According to details provided by Google, Stadia will have support for PCs, smartphones, tablets, and TVs, and will initially support Google's Chrome browser, with support for other browsers coming at a later date. It will also support most controllers, including favorite mouse and keyboard, and it even has its own Stadia controller, which will be available in three different color options, capture buttons, Google Assistant button and more.

google stadiacontroller 1

At launch, Stadia will support up to 4K 60fps with HDR resolution and surround sound but Google is not stopping there as it plans up to 8K 120fps support in future.

What makes the Google Stadia special is Google's own datacenter infrastructure, which includes 7500+ edge nodes which should provide lower latency.

While Google was quite keen to note that big developers are already on board, including Epic Games, Crytek, id Software, and UL Benchmarks, the first game that will be supported is Doom Eternal.
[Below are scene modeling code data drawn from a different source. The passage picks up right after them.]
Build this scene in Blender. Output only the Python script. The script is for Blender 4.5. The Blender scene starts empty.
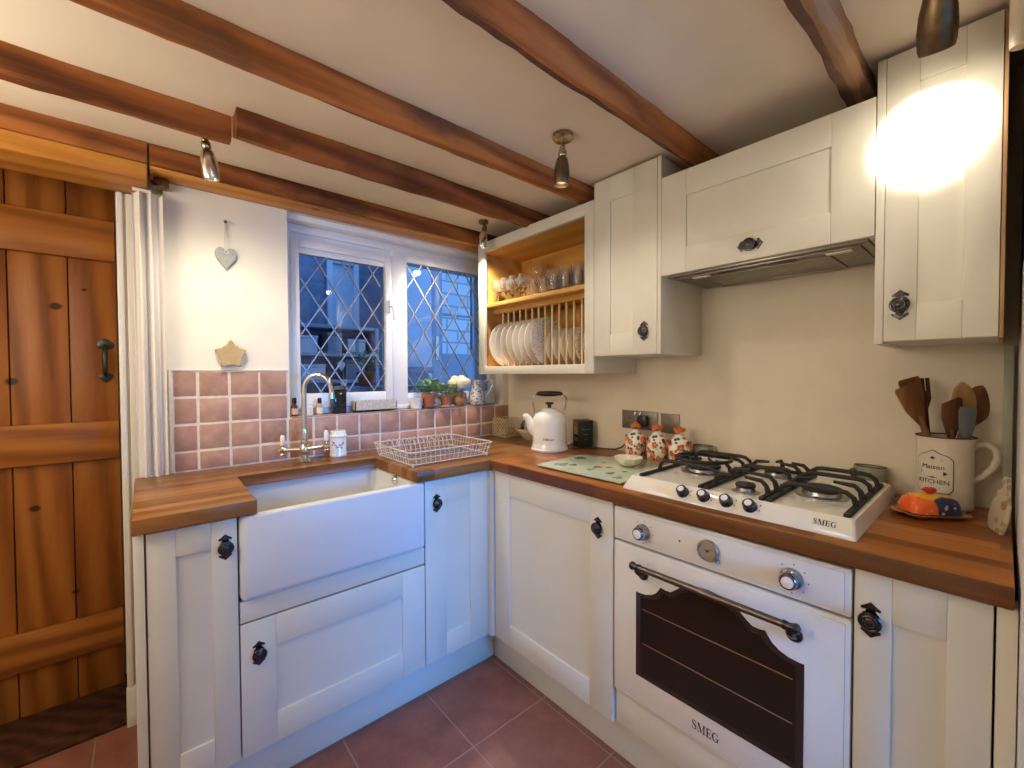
import bpy, bmesh, math, random
from mathutils import Vector, Matrix
random.seed(7)
S = bpy.context.scene
COL = S.collection
PI = math.pi
ID = lambda p: p
# ------------------------------------------------------------------ camera
cam_d = bpy.data.cameras.new('camera'); cam = bpy.data.objects.new('camera', cam_d); COL.objects.link(cam)
F_PX, YAW, PITCH, ROLL = 425.0587, 0.7132812, -0.0222572, -0.0038209
fw = Vector((math.sin(YAW)*math.cos(PITCH), math.cos(YAW)*math.cos(PITCH), math.sin(PITCH)))
rt0 = Vector((math.cos(YAW), -math.sin(YAW), 0)); up0 = rt0.cross(fw)
rt = rt0*math.cos(ROLL) + up0*math.sin(ROLL); up = up0*math.cos(ROLL) - rt0*math.sin(ROLL)
mw = Matrix((rt, up, -fw)).transposed().to_4x4(); mw.translation = Vector((0, 0, 1.265))
cam.matrix_world = mw
cam_d.sensor_fit = 'HORIZONTAL'; cam_d.sensor_width = 36.0; cam_d.lens = F_PX/1024*36.0
cam_d.clip_start = 0.02; cam_d.clip_end = 60
S.camera = cam
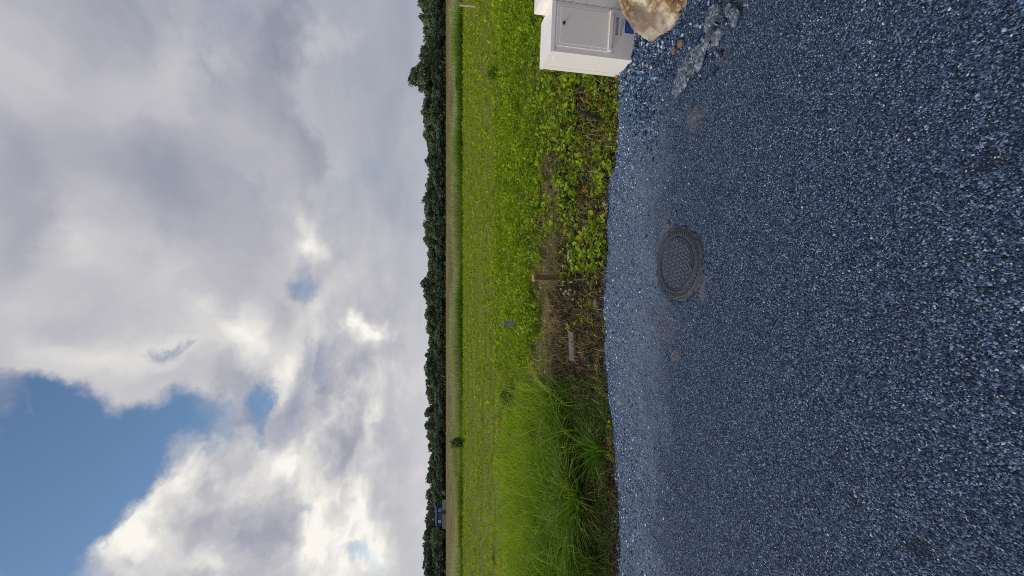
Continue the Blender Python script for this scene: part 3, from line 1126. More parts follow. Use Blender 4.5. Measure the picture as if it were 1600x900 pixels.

Google also promises multi-platform multiplayer, split-screen gaming, cheat-free gaming, and more.

Google will be creating the new  Stadia Games and Entertainment division which will be working with developers and partners. Stadia will launch in 2019, in the US, Canada, the UK, and most of Europe, but unfortunately, Google did not reveal a specific launch date or the price, but if anyone can bring game streaming to reality, it is Google with its infrastructure.